Es común este recuerdo cada año por esta época.
De qué me disfracé, y cómo era pedir confites en las calles de mi barrio...
Así mismo se vuelve recurrente la siguiente historia, de esas que hacen los lazos de familia más fuertes.
Yo tenía doce años, es decir era el 31 de octubre de 1984.
A decir verdad que creo que fue la falta de más disfraces en el inicio de mi infancia, la que hizo que ese año decidiera en disfrazarme por última vez. Con ese cuento le insistí a mi mamá, que sabiamente me decía: "usted ya no está para eso..." y yo persistí hasta el cansancio que yo quería, y que seguro iba a ser la última vez.

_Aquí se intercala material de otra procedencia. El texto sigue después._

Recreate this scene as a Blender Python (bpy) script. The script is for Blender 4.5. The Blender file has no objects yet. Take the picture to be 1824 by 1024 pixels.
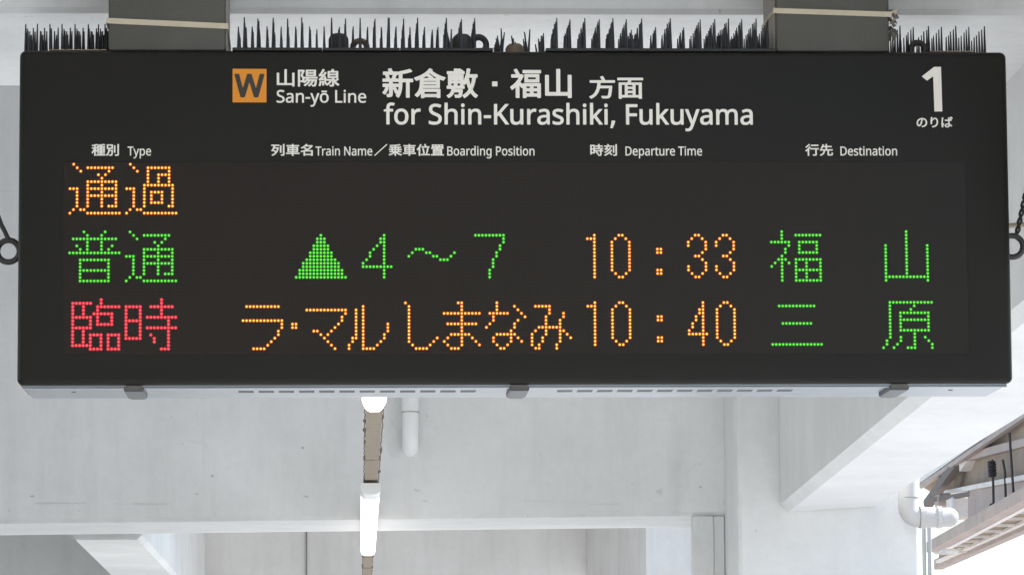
import bpy, bmesh, math, random
from mathutils import Vector, Matrix
random.seed(7)
S = bpy.context.scene
COL = S.collection
R = math.radians
EYE = 1.6

# ------------------------------------------------------------------ camera
F_PX, YAW, PIT, ROL = 6973.28, 0.0449584, 0.1141913, -0.0061145
_F = Vector((math.sin(YAW)*math.cos(PIT), math.cos(YAW)*math.cos(PIT), math.sin(PIT)))
_R = Vector((math.cos(YAW), -math.sin(YAW), 0))
_U = _R.cross(_F)
CR = _R*math.cos(ROL) + _U*math.sin(ROL)
CU = -_R*math.sin(ROL) + _U*math.cos(ROL)
cam = bpy.data.cameras.new('camera')
co = bpy.data.objects.new('camera', cam)
COL.objects.link(co)
m3 = Matrix((CR, CU, -_F)).transposed()
co.matrix_world = Matrix.Translation((0, 0, EYE)) @ m3.to_4x4()
cam.sensor_width = 36
cam.lens = F_PX/1824*36
cam.clip_start = 0.1
cam.clip_end = 6000
S.camera = co

# ------------------------------------------------------------------ light
SUN_EL, SUN_ROT = R(38.5), R(76)
W = bpy.data.worlds.new('World'); S.world = W; W.use_nodes = True
wn = W.node_tree
bg = wn.nodes['Background']
sky = wn.nodes.new('ShaderNodeTexSky'); sky.sky_type = 'NISHITA'; sky.sun_disc = False
sky.sun_elevation = SUN_EL; sky.sun_rotation = SUN_ROT
sky.air_density = 1.0; sky.dust_density = 0.0; sky.ozone_density = 1.0
wn.links.new(sky.outputs[0], bg.inputs[0]); bg.inputs[1].default_value = 0.11
sl = bpy.data.lights.new('sun', 'SUN'); sl.energy = 5.0; sl.angle = R(0.53); sl.color = (1, .98, .95)
so = bpy.data.objects.new('sun', sl); COL.objects.link(so)
sd = Vector((math.sin(SUN_ROT)*math.cos(SUN_EL), math.cos(SUN_ROT)*math.cos(SUN_EL), math.sin(SUN_EL)))
so.rotation_euler = sd.to_track_quat('Z', 'Y').to_euler()
so.location = (20, 5, 30)
EXPO = 1.03
vs = S.view_settings
vs.view_transform = 'Standard'; vs.look = 'None'; vs.exposure = EXPO; vs.gamma = 1; vs.use_curve_mapping = False
S.render.engine = 'CYCLES'
S.cycles.use_denoising = True
S.cycles.max_bounces = 10; S.cycles.diffuse_bounces = 7
S.cycles.use_adaptive_sampling = False

# ------------------------------------------------------------------ helpers
def at(px, py, Y):
    """point of the place at depth Y seen at photo pixel (px, py); surveying only"""
    d = _F + CR*((px-912)/F_PX) + CU*((512-py)/F_PX)
    d = d*(Y/d.y)
    return Vector((d.x, Y, d.z+EYE))

def mat(name, col, rough=.6, metal=0.0, spec=.5, noise=0.0, nscale=8, bump=0.0, bscale=60, emit=None, estr=0):
    m = bpy.data.materials.new(name); m.use_nodes = True
    nt = m.node_tree; b = nt.nodes['Principled BSDF']
    b.inputs['Base Color'].default_value = (*col, 1)
    b.inputs['Roughness'].default_value = rough
    b.inputs['Metallic'].default_value = metal
    b.inputs['Specular IOR Level'].default_value = spec
    tc = nt.nodes.new('ShaderNodeTexCoord')
    if noise:
        n = nt.nodes.new('ShaderNodeTexNoise'); n.inputs['Scale'].default_value = nscale
        n.inputs['Detail'].default_value = 6; n.inputs['Roughness'].default_value = .65
        nt.links.new(tc.outputs['Object'], n.inputs['Vector'])
        r = nt.nodes.new('ShaderNodeValToRGB')
        r.color_ramp.elements[0].position = .3; r.color_ramp.elements[1].position = .7
        r.color_ramp.elements[0].color = (*[c*(1-noise) for c in col], 1)
        r.color_ramp.elements[1].color = (*[min(1, c*(1+noise*.5)) for c in col], 1)
        nt.links.new(n.outputs['Fac'], r.inputs[0]); nt.links.new(r.outputs[0], b.inputs['Base Color'])
    if bump:
        n2 = nt.nodes.new('ShaderNodeTexNoise'); n2.inputs['Scale'].default_value = bscale
        n2.inputs['Detail'].default_value = 5
        nt.links.new(tc.outputs['Object'], n2.inputs['Vector'])
        bp = nt.nodes.new('ShaderNodeBump'); bp.inputs['Strength'].default_value = bump
        bp.inputs['Distance'].default_value = .01
        nt.links.new(n2.outputs['Fac'], bp.inputs['Height']); nt.links.new(bp.outputs[0], b.inputs['Normal'])
    if emit:
        b.inputs['Emission Color'].default_value = (*emit, 1)
        b.inputs['Emission Strength'].default_value = estr
    return m

def concrete(name, col, marks=(), pock=1.0, run=1.0):
    """white painted concrete: cloudy grime, flaking specks, hairline cracks; marks = stains at real places"""
    m = bpy.data.materials.new(name); m.use_nodes = True
    nt = m.node_tree; N = nt.nodes.new; L = nt.links.new
    b = nt.nodes['Principled BSDF']; b.inputs['Roughness'].default_value = .62; b.inputs['Specular IOR Level'].default_value = .3
    tc = N('ShaderNodeTexCoord'); P = tc.outputs['Object']
    def math_(op, a, c=None, clamp=False):
        n = N('ShaderNodeMath'); n.operation = op; n.use_clamp = clamp
        for i, v in enumerate((a, c)):
            if v is None: continue
            if isinstance(v, (int, float)): n.inputs[i].default_value = v
            else: L(v, n.inputs[i])
        return n.outputs[0]
    def noise(scale, det=5, rough=.6, sv=None, dist=0):
        n = N('ShaderNodeTexNoise'); n.inputs['Scale'].default_value = scale
        n.inputs['Detail'].default_value = det; n.inputs['Roughness'].default_value = rough
        n.inputs['Distortion'].default_value = dist
        v = P
        if sv:
            mp = N('ShaderNodeMapping'); mp.inputs['Scale'].default_value = sv; L(P, mp.inputs[0]); v = mp.outputs[0]
        L(v, n.inputs['Vector']); return n.outputs['Fac']
    def ramp(v, a, c, lo=0, hi=1):
        n = N('ShaderNodeMapRange'); n.inputs[1].default_value = a; n.inputs[2].default_value = c
        n.inputs[3].default_value = lo; n.inputs[4].default_value = hi; L(v, n.inputs[0]); return n.outputs[0]
    grime = ramp(noise(1.3, 7, .6), .34, .70, 0, .19)
    streak = ramp(noise(2.2, 6, .65, (3.2, 3.2, .35)), .48, .78, 0, .13*run)
    fine = ramp(noise(28, 4, .7), .3, .75, 0, .06)
    spot = ramp(noise(26, 2, .5), .735, .76, 0, .30*pock)
    v = N('ShaderNodeTexVoronoi'); v.feature = 'DISTANCE_TO_EDGE'; v.inputs['Scale'].default_value = .9
    ds = N('ShaderNodeVectorMath'); ds.operation = 'ADD'
    nz = N('ShaderNodeTexNoise'); nz.inputs['Scale'].default_value = 3.5; nz.inputs['Detail'].default_value = 6; L(P, nz.inputs['Vector'])
    sc = N('ShaderNodeVectorMath'); sc.operation = 'SCALE'; sc.inputs['Scale'].default_value = .45
    L(nz.outputs['Color'], sc.inputs[0]); L(P, ds.inputs[0]); L(sc.outputs[0], ds.inputs[1]); L(ds.outputs[0], v.inputs['Vector'])
    crack = math_('MULTIPLY', ramp(v.outputs['Distance'], .0, .0035, .22*pock, 0), ramp(noise(1.1, 3, .5), .56, .66, 0, 1))
    tot = math_('ADD', math_('ADD', grime, streak), math_('ADD', fine, math_('MAXIMUM', spot, crack)))
    sep = N('ShaderNodeSeparateXYZ'); L(P, sep.inputs[0])
    for (cx, cz, rx, rz, st) in marks:
        dx = math_('DIVIDE', math_('SUBTRACT', sep.outputs[0], cx), rx)
        dz = math_('DIVIDE', math_('SUBTRACT', sep.outputs[2], cz), rz)
        d = math_('SQRT', math_('ADD', math_('MULTIPLY', dx, dx), math_('MULTIPLY', dz, dz)))
        d = math_('ADD', d, ramp(noise(14/max(rx, .02)*.08, 4, .6), .3, .7, -.6, .6))
        tot = math_('MAXIMUM', tot, ramp(d, .55, 1.0, st, 0))
    mx = N('ShaderNodeMix'); mx.data_type = 'RGBA'
    mx.inputs[6].default_value = (*col, 1); mx.inputs[7].default_value = (.16, .145, .125, 1)
    L(math_('MINIMUM', tot, .95), mx.inputs[0]); L(mx.outputs[2], b.inputs['Base Color'])
    bp = N('ShaderNodeBump'); bp.inputs['Strength'].default_value = .35; bp.inputs['Distance'].default_value = .008
    L(math_('ADD', noise(7, 6, .6), math_('MULTIPLY', noise(70, 3, .6), .25)), bp.inputs['Height']); L(bp.outputs[0], b.inputs['Normal'])
    return m

def link(name, me, m=None, parent=None, loc=None):
    o = bpy.data.objects.new(name, me)
    COL.objects.link(o)
    if m is not None:
        for k in (m if isinstance(m, (list, tuple)) else [m]): me.materials.append(k)
    if parent is not None: o.parent = parent
    if loc is not None: o.location = loc
    return o

def from_bm(name, bm, m=None, parent=None, loc=None, smooth=False):
    me = bpy.data.meshes.new(name)
    if smooth:
        for f in bm.faces: f.smooth = True
    bm.normal_update(); bm.to_mesh(me); bm.free()
    if smooth:
        try: me.set_sharp_from_angle(angle=R(40))
        except Exception: pass
    return link(name, me, m, parent, loc)

def tag(o, label=None, cat=None, group=None, kind=None):
    if label: o['label'] = label
    if cat: o['category'] = cat
    if group: o['group'] = group
    if kind: o['kind'] = kind
    return o

def empty(name, loc=(0, 0, 0)):
    o = bpy.data.objects.new(name, None); COL.objects.link(o); o.location = loc; o.empty_display_size = .1
    return o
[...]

Pues si señores, sin nada en mente fuimos a buscar un disfraz para cerrar mi ciclo "infantil" de disfraces.
No recuerdo las opciones, sólo sé que el elegido fue el de pingüino.
Como es de común para el 31 de octubre de cualquier año, los niños esperan que no llueva para poder salir a buscar el azúcar de la felicidad, increíblemente esa noche no llovió y salí enfundado en mi disfraz de pingüino a la cacería de dulces.
Recorrí los lugares conocidos y comunes del barrio, pero aprovechando mi edad sé que fui más allá del sector habitual.
Lo hice como en años anteriores lo había hecho de Superman, de drácula, de payaso, y quien sabe de qué mas. Fue mucho el dulce que comí en mi infancia.
Yo, a decir la verdad, no me sentía cómodo, en realidad las palabras de mi mamá habían calado y no me sentía bien siendo tan grande y metido ahí. También me hacía sentir incomodo el disfraz que era todo lo opuesto a holgado. Mis pilitas se marcaban y yo trataba disimuladamente de halar el enterizo para sentirme menos atrapado.
Recuerdo que el cierre de la noche y de mi infancia la hizo una señora que dijo, estirando sus manos para darme algún dulce: "...pero usted está como grandecito para estar disfrazado..." Ahí fue el fin!